Enfin, par le décret de 1811, qui compose presque toute la législation actuellement en vigueur, Napoléon destinait à l’armée de terre et de mer tous les enfans trouvés du sexe masculin. Cette partie du décret ne reçut d’exécution que sous l’empire, et maintenant les enfans trouvés sont appelés à concourir à ces services dans la même proportion que les autres citoyens.

La restauration, comme le gouvernement actuel, n’a guère pris, à l’égard des enfans trouvés, que des mesures d’ordre, telles que la fermeture d’un certain nombre de tours d’exposition, le déplacement des enfans en nourrice, etc. Ces mesures, uniquement répressives, n’ont amené ni les inconvéniens qu’on pouvait craindre, ni les avantages qu’on pouvait espérer ; si bien que le sort des enfans trouvés reste ce qu’il était, c’est-à-dire fort malheureux ; et, selon nous, voici pourquoi. La législation qui les concerne est incomplète et ne les protège qu’imparfaitement ; les sacrifices que l’état s’impose pour eux sont insuffisans, et par conséquent faits en pure perte.

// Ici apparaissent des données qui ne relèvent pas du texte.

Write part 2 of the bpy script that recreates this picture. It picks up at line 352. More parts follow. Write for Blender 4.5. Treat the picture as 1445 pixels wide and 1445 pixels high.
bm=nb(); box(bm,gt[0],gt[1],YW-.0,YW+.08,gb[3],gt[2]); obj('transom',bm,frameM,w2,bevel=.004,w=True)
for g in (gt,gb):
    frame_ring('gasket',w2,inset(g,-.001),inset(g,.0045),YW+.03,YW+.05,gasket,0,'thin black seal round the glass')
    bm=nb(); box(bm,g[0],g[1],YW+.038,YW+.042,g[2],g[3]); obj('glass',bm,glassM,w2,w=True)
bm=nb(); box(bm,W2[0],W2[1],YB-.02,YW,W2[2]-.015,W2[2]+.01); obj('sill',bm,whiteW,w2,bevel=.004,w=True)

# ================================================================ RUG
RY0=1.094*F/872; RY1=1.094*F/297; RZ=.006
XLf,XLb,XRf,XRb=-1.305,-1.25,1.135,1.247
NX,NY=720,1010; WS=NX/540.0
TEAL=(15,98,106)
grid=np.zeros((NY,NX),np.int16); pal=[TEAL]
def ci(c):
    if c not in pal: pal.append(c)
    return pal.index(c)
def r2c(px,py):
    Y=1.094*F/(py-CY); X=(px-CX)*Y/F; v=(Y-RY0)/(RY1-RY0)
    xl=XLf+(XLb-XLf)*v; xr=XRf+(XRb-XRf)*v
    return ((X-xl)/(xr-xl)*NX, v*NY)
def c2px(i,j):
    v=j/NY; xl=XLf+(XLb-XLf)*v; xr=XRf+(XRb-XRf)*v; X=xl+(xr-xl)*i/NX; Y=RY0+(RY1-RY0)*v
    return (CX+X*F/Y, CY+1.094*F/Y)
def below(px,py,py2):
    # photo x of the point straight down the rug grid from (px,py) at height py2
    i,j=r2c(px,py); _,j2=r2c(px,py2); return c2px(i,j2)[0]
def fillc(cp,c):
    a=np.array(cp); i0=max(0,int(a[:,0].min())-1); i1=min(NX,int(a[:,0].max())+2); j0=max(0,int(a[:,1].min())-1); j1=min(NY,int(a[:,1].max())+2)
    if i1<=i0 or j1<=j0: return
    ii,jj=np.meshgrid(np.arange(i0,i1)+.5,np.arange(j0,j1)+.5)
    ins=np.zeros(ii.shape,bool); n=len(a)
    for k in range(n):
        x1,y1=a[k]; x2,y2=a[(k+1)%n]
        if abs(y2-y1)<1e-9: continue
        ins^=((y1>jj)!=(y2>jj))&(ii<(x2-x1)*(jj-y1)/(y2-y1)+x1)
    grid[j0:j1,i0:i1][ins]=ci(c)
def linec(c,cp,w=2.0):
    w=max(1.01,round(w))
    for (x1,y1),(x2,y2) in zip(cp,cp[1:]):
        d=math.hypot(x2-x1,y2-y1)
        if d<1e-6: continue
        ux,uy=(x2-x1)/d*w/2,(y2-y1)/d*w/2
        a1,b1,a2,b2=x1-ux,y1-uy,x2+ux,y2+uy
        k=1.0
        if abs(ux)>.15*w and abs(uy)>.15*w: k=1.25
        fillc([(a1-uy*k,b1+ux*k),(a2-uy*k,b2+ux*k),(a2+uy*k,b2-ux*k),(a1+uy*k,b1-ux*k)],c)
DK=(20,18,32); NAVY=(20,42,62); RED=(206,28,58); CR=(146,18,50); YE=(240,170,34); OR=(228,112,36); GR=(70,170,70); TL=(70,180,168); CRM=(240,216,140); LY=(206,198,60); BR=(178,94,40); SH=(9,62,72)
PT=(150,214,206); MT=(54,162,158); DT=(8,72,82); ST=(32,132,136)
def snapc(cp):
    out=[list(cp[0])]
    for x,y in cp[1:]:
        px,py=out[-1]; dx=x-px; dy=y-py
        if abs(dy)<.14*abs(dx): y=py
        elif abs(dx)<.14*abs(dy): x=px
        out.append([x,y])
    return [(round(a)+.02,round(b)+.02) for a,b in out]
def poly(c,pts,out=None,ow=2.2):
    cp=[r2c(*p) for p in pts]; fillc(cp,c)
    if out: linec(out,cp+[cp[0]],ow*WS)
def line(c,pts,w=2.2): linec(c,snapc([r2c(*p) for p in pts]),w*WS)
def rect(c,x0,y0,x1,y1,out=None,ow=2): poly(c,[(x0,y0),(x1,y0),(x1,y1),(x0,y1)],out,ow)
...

Ainsi le prix des mois de nourrice pour les enfans trouvés est de 7 francs pour la première année ; ce prix décroît dans les années suivantes[1]. La modicité de cette rémunération empêche les cultivateurs un peu aisés de se charger de tels nourrissons, qui, pour des gens honnêtes et voulant remplir leurs devoirs, seraient plus ruineux qu’utiles. Il en résulte que ces malheureux tombent en partage à la classe la plus misérable et souvent la plus corrompue de nos campagnes. Ce n’est pas tout ; pour engager les nourrices, qu’un si mince profit n’attire pas, on leur permet trop souvent de se charger de trois, quatre et quelquefois jusqu’à six enfans qui partagent les soins, ou, pour mieux dire, sont également soumis à la négligence d’une femme que trop souvent ses occupations retiennent loin de la maison. Une effrayante mortalité décime alors ces pauvres enfans. Ceux qui survivent sont-ils plus heureux ? Épuisés par les privations, par l’absence des soins si nécessaires aux premiers jours de la vie, leur santé détruite ne leur permet guère de pourvoir par le travail à leurs besoins. Les garçons la plupart du temps sont même incapables de satisfaire aux obligations que leur impose la loi de recrutement. Chez eux d’ailleurs, l’esprit n’est pas dans un meilleur état que le corps. Obligé dès l’âge le plus tendre de gagner un pain qu’on lui donne d’une main trop avare, l’enfant trouvé ne peut suivre l’école, ne reçoit aucune instruction religieuse, et reste enfin, sous le rapport de l’intelligence, presque au niveau des animaux dont il a constamment la garde : heureux quand on ne le force pas à mendier, ou, ce qui est pis encore, à marauder : triste apprentissage par lequel on le fait préluder à la vie de désordre qui

  1. Sous Louis XIV, ces prix étaient plus élevés qu’ils ne le sont maintenant.